Requirement:
In the listing that follows, retype every line from the first through the one containing "return (f(r), f(g), f(b), 1.0)". Pictures are to be left out.

──────── Data shown

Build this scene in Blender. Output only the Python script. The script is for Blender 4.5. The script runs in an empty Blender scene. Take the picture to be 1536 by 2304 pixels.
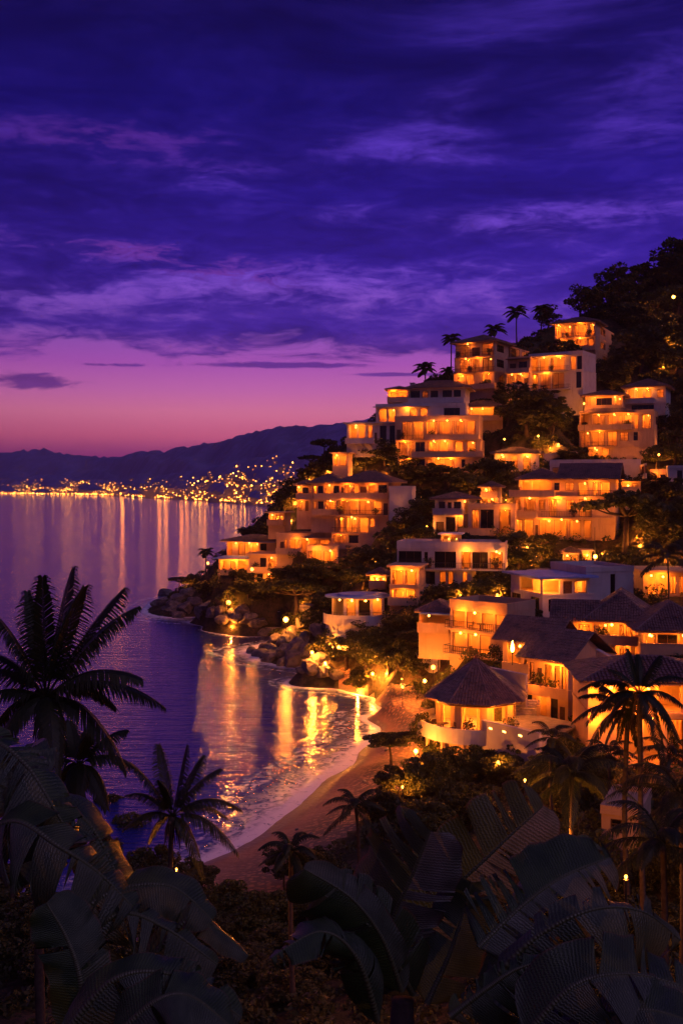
import bpy, math, random
import numpy as np
from mathutils import Vector, Matrix
rnd = random.Random(7)
nrg = np.random.default_rng(11)
PI = math.pi
C = bpy.context.scene.collection
F, CX, HY, CAMH = 2300.0, 768.0, 1100.0, 28.0     # focal length, axis column, horizon row, eye height

def P(px, py, d):
    """point seen at photo pixel px,py at forward distance d"""
    return Vector(((px - CX) * d / F, d, CAMH - (py - HY) * d / F))

def S(px, py, z=0.0):
    """point at height z seen at photo pixel px,py"""
    d = (CAMH - z) * F / (py - HY)
    return Vector(((px - CX) * d / F, d, z))

def lin(r, g, b):
    f = lambda c: (c / 255 / 12.92) if c <= 10 else (((c / 255) + 0.055) / 1.055) ** 2.4
    return (f(r), f(g), f(b), 1.0)

# ------------------------------------------------------------------ mesh builder
class MB:
    def __init__(s):
        s.v, s.f, s.m, s.uv = [], [], [], None
    def add(s, vs, fs, mi=0):
        n = len(s.v)
        s.v.extend(tuple(p) for p in vs)
        s.f.extend(tuple(i + n for i in f) for f in fs)
        s.m.extend([mi] * len(fs))
    def box(s, x0, x1, y0, y1, z0, z1, mi=0):
        if x0 > x1: x0, x1 = x1, x0
        if y0 > y1: y0, y1 = y1, y0
        if z0 > z1: z0, z1 = z1, z0
        if min(x1 - x0, y1 - y0, z1 - z0) < 1e-4: return
        s.add([(x0,y0,z0),(x1,y0,z0),(x1,y1,z0),(x0,y1,z0),(x0,y0,z1),(x1,y0,z1),(x1,y1,z1),(x0,y1,z1)],
              [(0,3,2,1),(4,5,6,7),(0,1,5,4),(1,2,6,5),(2,3,7,6),(3,0,4,7)], mi)
    def fbox(s, T, a0, a1, n0, n1, z0, z1, mi=0):
        p, q = T(a0, n0, z0), T(a1, n1, z1)
        s.box(p[0], q[0], p[1], q[1], p[2], q[2], mi)
    def tube(s, pts, radii, n=8, mi=0, cap=True):
        pts = [Vector(p) for p in pts]
        vs, fs = [], []
        for i, p in enumerate(pts):
            t = (pts[min(i+1, len(pts)-1)] - pts[max(i-1, 0)])
            t = t.normalized() if t.length > 1e-9 else Vector((0,0,1))
            a = t.cross(Vector((0.13, 0.31, 0.94) if abs(t.z) < 0.9 else (1, 0.1, 0))).normalized()
            b = t.cross(a)
            r = radii[i] if hasattr(radii, '__len__') else radii
            for k in range(n):
                w = 2*PI*k/n
                vs.append(p + a*math.cos(w)*r + b*math.sin(w)*r)
        for i in range(len(pts)-1):
            for k in range(n):
                k2 = (k+1) % n
                fs.append((i*n+k, i*n+k2, (i+1)*n+k2, (i+1)*n+k))
        if cap:
            fs.append(tuple(range(n-1, -1, -1)))
            fs.append(tuple((len(pts)-1)*n + k for k in range(n)))
        s.add(vs, fs, mi)
    def prism(s, poly, z0, z1, mi=0):
        n = len(poly)
        vs = [(x, y, z0) for x, y in poly] + [(x, y, z1) for x, y in poly]
        fs = [tuple(range(n-1, -1, -1)), tuple(range(n, 2*n))]
        fs += [(i, (i+1) % n, n + (i+1) % n, n + i) for i in range(n)]
        s.add(vs, fs, mi)
    def lathe(s, prof, n=12, o=(0,0,0), mi=0):
        vs, fs = [], []
        if prof[0][1] > prof[-1][1]: prof = prof[::-1]
        for r, z in prof:
            for k in range(n):
                w = 2*PI*k/n
                vs.append((o[0] + r*math.cos(w), o[1] + r*math.sin(w), o[2] + z))
        for i in range(len(prof)-1):
            for k in range(n):
                k2 = (k+1) % n
                fs.append((i*n+k, i*n+k2, (i+1)*n+k2, (i+1)*n+k))
        s.add(vs, fs, mi)
    def mesh(s, name, mats, smooth=False):
        me = bpy.data.meshes.new(name)
        me.from_pydata(s.v, [], s.f)
        for m in (mats if isinstance(mats, (list, tuple)) else [mats]): me.materials.append(m)
        if any(s.m): me.polygons.foreach_set('material_index', s.m)
        if smooth: me.polygons.foreach_set('use_smooth', [True]*len(me.polygons))
        me.update()
        return me
    def build(s, name, mats, parent=None, smooth=False):
        if not s.f: return None
        o = bpy.data.objects.new(name, s.mesh(name, mats, smooth)); C.objects.link(o)
        if parent: o.parent = parent
        return o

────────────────

Exercise output:
Build this scene in Blender. Output only the Python script. The script is for Blender 4.5. The script runs in an empty Blender scene. Take the picture to be 1536 by 2304 pixels.
import bpy, math, random
import numpy as np
from mathutils import Vector, Matrix
rnd = random.Random(7)
nrg = np.random.default_rng(11)
PI = math.pi
C = bpy.context.scene.collection
F, CX, HY, CAMH = 2300.0, 768.0, 1100.0, 28.0     # focal length, axis column, horizon row, eye height

def P(px, py, d):
    """point seen at photo pixel px,py at forward distance d"""
    return Vector(((px - CX) * d / F, d, CAMH - (py - HY) * d / F))

def S(px, py, z=0.0):
    """point at height z seen at photo pixel px,py"""
    d = (CAMH - z) * F / (py - HY)
    return Vector(((px - CX) * d / F, d, z))

def lin(r, g, b):
    f = lambda c: (c / 255 / 12.92) if c <= 10 else (((c / 255) + 0.055) / 1.055) ** 2.4
    return (f(r), f(g), f(b), 1.0)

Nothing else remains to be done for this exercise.